THE JOURNAL

Mr Larry David during his SNL monologue, New York, 6 February 2016. Photograph by Ms Dana Edelson/NBCU Photo Bank/NBCUniversal via Getty Images
Cast your mind back if you will, or can, to the year 2000. Not long before, political scientist Dr Francis Fukuyama had declared history to be over, reformist president Mr Vladimir Putin had just swept to power in Russia and the closest thing we had to an existential threat was a computer coding glitch that ended up outing 150 slot machines in Delaware – and that’s about it. From today’s perspective, it sounds more like a holiday than a thought experiment.
If reality looked very different two decades ago, reality TV – well, that was barely out of nappies. The first series of Big Brother had only launched the year before, in the Netherlands, and wouldn’t shore up in the UK or the US until that summer. “Scripted reality”, therefore, wasn’t on anyone’s radar, which probably made the pilot for Curb Your Enthusiasm a hard one to pitch.
In truth, Mr Larry David had blurred the lines between fact and fiction with his previous series, the hit 1990s sitcom Seinfeld, which he’d co-created with its star, Mr Jerry Seinfeld. With Mr Seinfeld as his foil – and actor Mr Jason Alexander playing on-screen Jerry’s sidekick, George Costanza, an avatar for Mr David – Mr David helmed the writers’ room, where he mined his team’s minds for embarrassing and trivial anecdotes.

Mr Larry David watching the New York Knicks play the Cleveland Cavaliers, Madison Square Garden, New York, 15 December 2012. Photograph by Mr Adam Hunger/Reuters
One early season of Seinfeld skirted especially close to Curb, with a narrative arch that followed Jerry and George’s attempts to get a sitcom based on their own lives, “a show about nothing”, off the ground. This turned out to be an overly meta cul-de-sac, but it obviously got Mr David thinking.

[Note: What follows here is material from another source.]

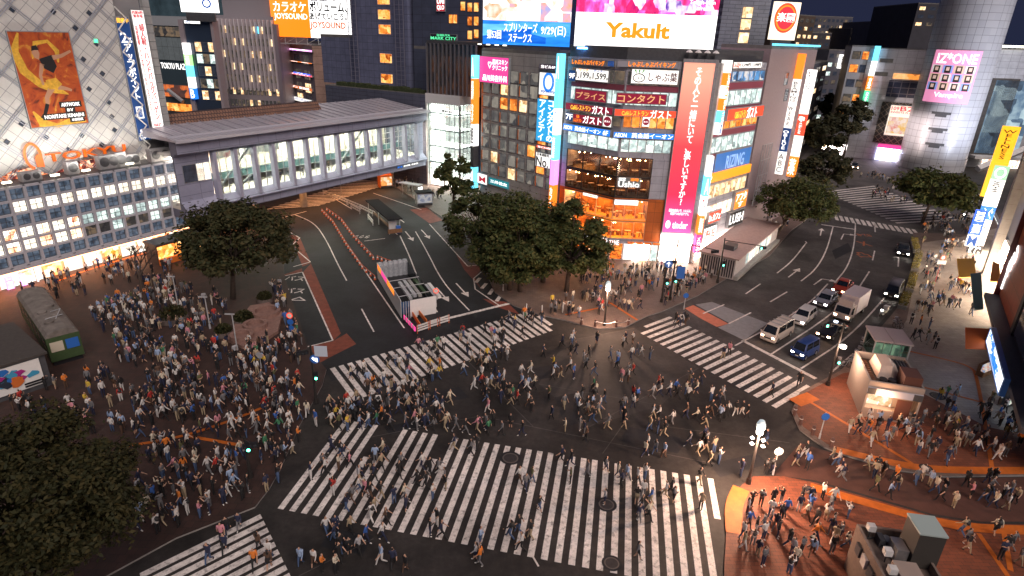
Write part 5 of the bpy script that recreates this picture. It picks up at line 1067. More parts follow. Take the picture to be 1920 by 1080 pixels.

When Curb arrived in October 2000, two years after the last episode of Seinfeld, it was something that took a while to get your head around. Filmed in a lo-fi “shaky cam” style, the show centred around its writer, a grouchy, entitled, balding fiftysomething playing an exaggerated version of himself going through a perpetual midlife crisis. Maybe? And then there was the way he dressed. It was one thing for the wardrobe to reflect what the average schmuck wore, but had Mr David even bothered to comb what was left of his hair?
Of course, at the time, if like the clothes the show felt a bit phoned-in, we weren’t quite seeing the bigger picture. Just as Seinfeld and then Curb had tapped into our everyday grievances and spun them into comedy gold, Mr David had taken a very pedestrian dress code and turned it into an identity. And over the past two decades, and now into the 11th series of the show, he has rarely deviated from this look.
The circular spectacle frames and wild, white thatch – unbrushed in patches and, for the large part, absent. The crumpled blazer, probably navy, over a crewneck sweater, also navy or, at a push, grey. The comfort-fit chinos and cargo pants. The sneakers. Oh, the sneakers. Where Mr David’s erstwhile partner Mr Seinfeld was known for the chunky Nikes he wore, Mr David raised the stakes. It took the fashion industry, what, 15 years to catch up with the “dad shoe” trend. And while it pains us to reveal that the Larry silhouette by MR PORTER’s own line, Mr P., was not, in fact, named in honour of Mr David, he is as good as its spiritual wearer.
From Mr Steve Jobs to Mr David Lynch, numerous creative icons have, either by accident or design, latched onto the concept of a uniform. But Mr David went one better, turning it into a brand. Was the on-screen Mr David a caricature of himself or had Mr David, in real life, turned himself into a caricature? It didn’t really matter. “To pretend, I actually do the thing: I have therefore only pretended to pretend,” as French philosopher Mr Jacques Derrida once said. Or: “image is everything” (er, Mr Andre Agassi).
By drilling down into the minutiae of the everyday, Seinfeld earnt a name for itself coining foibles that we all could relate to – “regifting”, “double dipping” and “low-talking” come to mind. Puffy shirts aside, it did not, however, forge a fashion trend. So, while, thankfully, the “pants tent” never caught on, Mr David’s dress sense became notable precisely because of its anonymity. According to the Oxford English Dictionary, the word “normcore” entered our lexicon in 2005, five years after Curb debuted. Coincidence or Davidian plot device? Either way, thanks to social media, we’re now all trapped in our own episode of the show.
Is this the real life, is this just fantasy? Perhaps they are one and the same.